**EXERCISE TASK**.
Give all of the lines again exactly as they read.

## BEGIN

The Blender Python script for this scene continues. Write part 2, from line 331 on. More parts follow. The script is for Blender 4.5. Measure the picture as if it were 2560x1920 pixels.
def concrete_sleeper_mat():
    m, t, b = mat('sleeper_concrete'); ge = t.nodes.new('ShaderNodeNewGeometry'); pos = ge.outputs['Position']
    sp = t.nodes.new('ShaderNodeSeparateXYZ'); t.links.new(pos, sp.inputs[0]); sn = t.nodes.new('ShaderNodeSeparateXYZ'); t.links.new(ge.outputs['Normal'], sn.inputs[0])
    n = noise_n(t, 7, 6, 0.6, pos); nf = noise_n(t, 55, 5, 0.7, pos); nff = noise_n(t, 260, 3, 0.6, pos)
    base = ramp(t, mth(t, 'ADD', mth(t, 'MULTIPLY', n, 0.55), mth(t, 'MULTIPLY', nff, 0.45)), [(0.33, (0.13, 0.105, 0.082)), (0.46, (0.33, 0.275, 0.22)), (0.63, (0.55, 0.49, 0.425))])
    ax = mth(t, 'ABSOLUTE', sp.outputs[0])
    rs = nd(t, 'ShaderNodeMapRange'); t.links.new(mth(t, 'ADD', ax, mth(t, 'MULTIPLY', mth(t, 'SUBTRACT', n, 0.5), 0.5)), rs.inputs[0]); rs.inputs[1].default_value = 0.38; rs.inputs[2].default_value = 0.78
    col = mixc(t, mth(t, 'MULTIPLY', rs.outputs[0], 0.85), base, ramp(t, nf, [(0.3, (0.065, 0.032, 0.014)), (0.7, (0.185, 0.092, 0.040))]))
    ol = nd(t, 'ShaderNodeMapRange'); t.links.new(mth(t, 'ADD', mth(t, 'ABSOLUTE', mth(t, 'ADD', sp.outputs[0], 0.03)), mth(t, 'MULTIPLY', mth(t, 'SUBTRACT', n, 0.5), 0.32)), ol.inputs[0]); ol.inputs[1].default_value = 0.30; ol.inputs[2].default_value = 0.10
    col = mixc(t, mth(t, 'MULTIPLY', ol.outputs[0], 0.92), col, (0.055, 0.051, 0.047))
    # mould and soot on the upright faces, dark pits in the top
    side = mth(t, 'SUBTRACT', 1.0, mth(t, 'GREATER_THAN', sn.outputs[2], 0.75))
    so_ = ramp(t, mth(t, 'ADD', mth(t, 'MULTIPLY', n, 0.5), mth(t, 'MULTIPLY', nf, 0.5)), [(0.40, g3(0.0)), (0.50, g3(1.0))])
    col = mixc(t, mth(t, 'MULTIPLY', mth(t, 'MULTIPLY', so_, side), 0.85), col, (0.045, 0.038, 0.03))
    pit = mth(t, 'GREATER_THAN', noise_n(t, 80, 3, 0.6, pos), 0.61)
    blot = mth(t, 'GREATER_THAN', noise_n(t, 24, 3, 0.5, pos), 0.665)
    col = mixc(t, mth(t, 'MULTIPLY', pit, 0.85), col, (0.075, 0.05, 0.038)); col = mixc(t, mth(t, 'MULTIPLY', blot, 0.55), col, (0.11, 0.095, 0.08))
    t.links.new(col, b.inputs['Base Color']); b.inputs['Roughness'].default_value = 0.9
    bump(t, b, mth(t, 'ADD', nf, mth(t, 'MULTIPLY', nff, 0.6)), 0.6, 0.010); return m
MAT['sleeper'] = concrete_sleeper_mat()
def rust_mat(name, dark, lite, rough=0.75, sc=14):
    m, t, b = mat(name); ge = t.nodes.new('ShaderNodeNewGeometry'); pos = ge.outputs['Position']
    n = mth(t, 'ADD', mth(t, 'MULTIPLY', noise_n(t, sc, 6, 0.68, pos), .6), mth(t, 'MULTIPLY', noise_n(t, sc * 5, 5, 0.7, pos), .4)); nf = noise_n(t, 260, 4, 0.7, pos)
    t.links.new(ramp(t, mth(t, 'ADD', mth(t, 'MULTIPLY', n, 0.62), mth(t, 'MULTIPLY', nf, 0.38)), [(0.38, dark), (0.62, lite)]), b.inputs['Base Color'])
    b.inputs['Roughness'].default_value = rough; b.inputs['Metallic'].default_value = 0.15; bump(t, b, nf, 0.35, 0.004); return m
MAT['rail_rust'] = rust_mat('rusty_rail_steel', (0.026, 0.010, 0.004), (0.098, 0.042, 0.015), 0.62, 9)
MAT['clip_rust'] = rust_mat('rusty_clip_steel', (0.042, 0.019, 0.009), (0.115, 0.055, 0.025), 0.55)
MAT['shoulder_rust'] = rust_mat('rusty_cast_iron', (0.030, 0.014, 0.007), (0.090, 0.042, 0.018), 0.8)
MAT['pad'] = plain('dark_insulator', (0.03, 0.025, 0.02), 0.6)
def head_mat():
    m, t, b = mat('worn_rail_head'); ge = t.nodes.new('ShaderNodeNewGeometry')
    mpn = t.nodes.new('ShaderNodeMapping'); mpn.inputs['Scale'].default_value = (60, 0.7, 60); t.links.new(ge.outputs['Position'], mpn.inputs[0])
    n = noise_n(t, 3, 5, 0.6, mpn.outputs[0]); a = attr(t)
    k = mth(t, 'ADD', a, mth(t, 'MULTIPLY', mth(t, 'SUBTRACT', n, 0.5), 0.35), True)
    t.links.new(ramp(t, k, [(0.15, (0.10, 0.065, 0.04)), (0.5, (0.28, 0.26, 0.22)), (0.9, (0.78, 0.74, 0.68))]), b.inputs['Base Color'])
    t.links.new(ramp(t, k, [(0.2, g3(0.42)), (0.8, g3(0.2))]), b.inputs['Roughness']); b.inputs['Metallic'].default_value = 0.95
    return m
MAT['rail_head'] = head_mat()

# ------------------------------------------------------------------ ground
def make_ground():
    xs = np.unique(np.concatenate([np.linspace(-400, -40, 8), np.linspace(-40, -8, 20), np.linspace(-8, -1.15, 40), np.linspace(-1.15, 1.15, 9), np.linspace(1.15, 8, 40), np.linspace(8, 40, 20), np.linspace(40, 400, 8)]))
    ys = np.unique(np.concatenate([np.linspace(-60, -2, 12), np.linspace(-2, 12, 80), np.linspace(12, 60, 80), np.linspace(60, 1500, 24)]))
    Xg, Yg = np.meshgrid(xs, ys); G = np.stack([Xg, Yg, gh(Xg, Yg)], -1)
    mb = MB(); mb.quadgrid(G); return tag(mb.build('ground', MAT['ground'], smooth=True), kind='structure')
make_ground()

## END

**TASK RESPONSE**.
The Blender Python script for this scene continues. Write part 2, from line 331 on. More parts follow. The script is for Blender 4.5. Measure the picture as if it were 2560x1920 pixels.
def concrete_sleeper_mat():
    m, t, b = mat('sleeper_concrete'); ge = t.nodes.new('ShaderNodeNewGeometry'); pos = ge.outputs['Position']
    sp = t.nodes.new('ShaderNodeSeparateXYZ'); t.links.new(pos, sp.inputs[0]); sn = t.nodes.new('ShaderNodeSeparateXYZ'); t.links.new(ge.outputs['Normal'], sn.inputs[0])
    n = noise_n(t, 7, 6, 0.6, pos); nf = noise_n(t, 55, 5, 0.7, pos); nff = noise_n(t, 260, 3, 0.6, pos)
    base = ramp(t, mth(t, 'ADD', mth(t, 'MULTIPLY', n, 0.55), mth(t, 'MULTIPLY', nff, 0.45)), [(0.33, (0.13, 0.105, 0.082)), (0.46, (0.33, 0.275, 0.22)), (0.63, (0.55, 0.49, 0.425))])
    ax = mth(t, 'ABSOLUTE', sp.outputs[0])
    rs = nd(t, 'ShaderNodeMapRange'); t.links.new(mth(t, 'ADD', ax, mth(t, 'MULTIPLY', mth(t, 'SUBTRACT', n, 0.5), 0.5)), rs.inputs[0]); rs.inputs[1].default_value = 0.38; rs.inputs[2].default_value = 0.78
    col = mixc(t, mth(t, 'MULTIPLY', rs.outputs[0], 0.85), base, ramp(t, nf, [(0.3, (0.065, 0.032, 0.014)), (0.7, (0.185, 0.092, 0.040))]))
    ol = nd(t, 'ShaderNodeMapRange'); t.links.new(mth(t, 'ADD', mth(t, 'ABSOLUTE', mth(t, 'ADD', sp.outputs[0], 0.03)), mth(t, 'MULTIPLY', mth(t, 'SUBTRACT', n, 0.5), 0.32)), ol.inputs[0]); ol.inputs[1].default_value = 0.30; ol.inputs[2].default_value = 0.10
    col = mixc(t, mth(t, 'MULTIPLY', ol.outputs[0], 0.92), col, (0.055, 0.051, 0.047))
    # mould and soot on the upright faces, dark pits in the top
    side = mth(t, 'SUBTRACT', 1.0, mth(t, 'GREATER_THAN', sn.outputs[2], 0.75))
    so_ = ramp(t, mth(t, 'ADD', mth(t, 'MULTIPLY', n, 0.5), mth(t, 'MULTIPLY', nf, 0.5)), [(0.40, g3(0.0)), (0.50, g3(1.0))])
    col = mixc(t, mth(t, 'MULTIPLY', mth(t, 'MULTIPLY', so_, side), 0.85), col, (0.045, 0.038, 0.03))
    pit = mth(t, 'GREATER_THAN', noise_n(t, 80, 3, 0.6, pos), 0.61)
    blot = mth(t, 'GREATER_THAN', noise_n(t, 24, 3, 0.5, pos), 0.665)
    col = mixc(t, mth(t, 'MULTIPLY', pit, 0.85), col, (0.075, 0.05, 0.038)); col = mixc(t, mth(t, 'MULTIPLY', blot, 0.55), col, (0.11, 0.095, 0.08))
    t.links.new(col, b.inputs['Base Color']); b.inputs['Roughness'].default_value = 0.9
    bump(t, b, mth(t, 'ADD', nf, mth(t, 'MULTIPLY', nff, 0.6)), 0.6, 0.010); return m
MAT['sleeper'] = concrete_sleeper_mat()
def rust_mat(name, dark, lite, rough=0.75, sc=14):
    m, t, b = mat(name); ge = t.nodes.new('ShaderNodeNewGeometry'); pos = ge.outputs['Position']
    n = mth(t, 'ADD', mth(t, 'MULTIPLY', noise_n(t, sc, 6, 0.68, pos), .6), mth(t, 'MULTIPLY', noise_n(t, sc * 5, 5, 0.7, pos), .4)); nf = noise_n(t, 260, 4, 0.7, pos)
    t.links.new(ramp(t, mth(t, 'ADD', mth(t, 'MULTIPLY', n, 0.62), mth(t, 'MULTIPLY', nf, 0.38)), [(0.38, dark), (0.62, lite)]), b.inputs['Base Color'])
    b.inputs['Roughness'].default_value = rough; b.inputs['Metallic'].default_value = 0.15; bump(t, b, nf, 0.35, 0.004); return m
MAT['rail_rust'] = rust_mat('rusty_rail_steel', (0.026, 0.010, 0.004), (0.098, 0.042, 0.015), 0.62, 9)
MAT['clip_rust'] = rust_mat('rusty_clip_steel', (0.042, 0.019, 0.009), (0.115, 0.055, 0.025), 0.55)
MAT['shoulder_rust'] = rust_mat('rusty_cast_iron', (0.030, 0.014, 0.007), (0.090, 0.042, 0.018), 0.8)
MAT['pad'] = plain('dark_insulator', (0.03, 0.025, 0.02), 0.6)
def head_mat():
    m, t, b = mat('worn_rail_head'); ge = t.nodes.new('ShaderNodeNewGeometry')
    mpn = t.nodes.new('ShaderNodeMapping'); mpn.inputs['Scale'].default_value = (60, 0.7, 60); t.links.new(ge.outputs['Position'], mpn.inputs[0])
    n = noise_n(t, 3, 5, 0.6, mpn.outputs[0]); a = attr(t)
    k = mth(t, 'ADD', a, mth(t, 'MULTIPLY', mth(t, 'SUBTRACT', n, 0.5), 0.35), True)
    t.links.new(ramp(t, k, [(0.15, (0.10, 0.065, 0.04)), (0.5, (0.28, 0.26, 0.22)), (0.9, (0.78, 0.74, 0.68))]), b.inputs['Base Color'])
    t.links.new(ramp(t, k, [(0.2, g3(0.42)), (0.8, g3(0.2))]), b.inputs['Roughness']); b.inputs['Metallic'].default_value = 0.95
    return m
MAT['rail_head'] = head_mat()

# ------------------------------------------------------------------ ground
def make_ground():
    xs = np.unique(np.concatenate([np.linspace(-400, -40, 8), np.linspace(-40, -8, 20), np.linspace(-8, -1.15, 40), np.linspace(-1.15, 1.15, 9), np.linspace(1.15, 8, 40), np.linspace(8, 40, 20), np.linspace(40, 400, 8)]))
    ys = np.unique(np.concatenate([np.linspace(-60, -2, 12), np.linspace(-2, 12, 80), np.linspace(12, 60, 80), np.linspace(60, 1500, 24)]))
    Xg, Yg = np.meshgrid(xs, ys); G = np.stack([Xg, Yg, gh(Xg, Yg)], -1)
    mb = MB(); mb.quadgrid(G); return tag(mb.build('ground', MAT['ground'], smooth=True), kind='structure')
make_ground()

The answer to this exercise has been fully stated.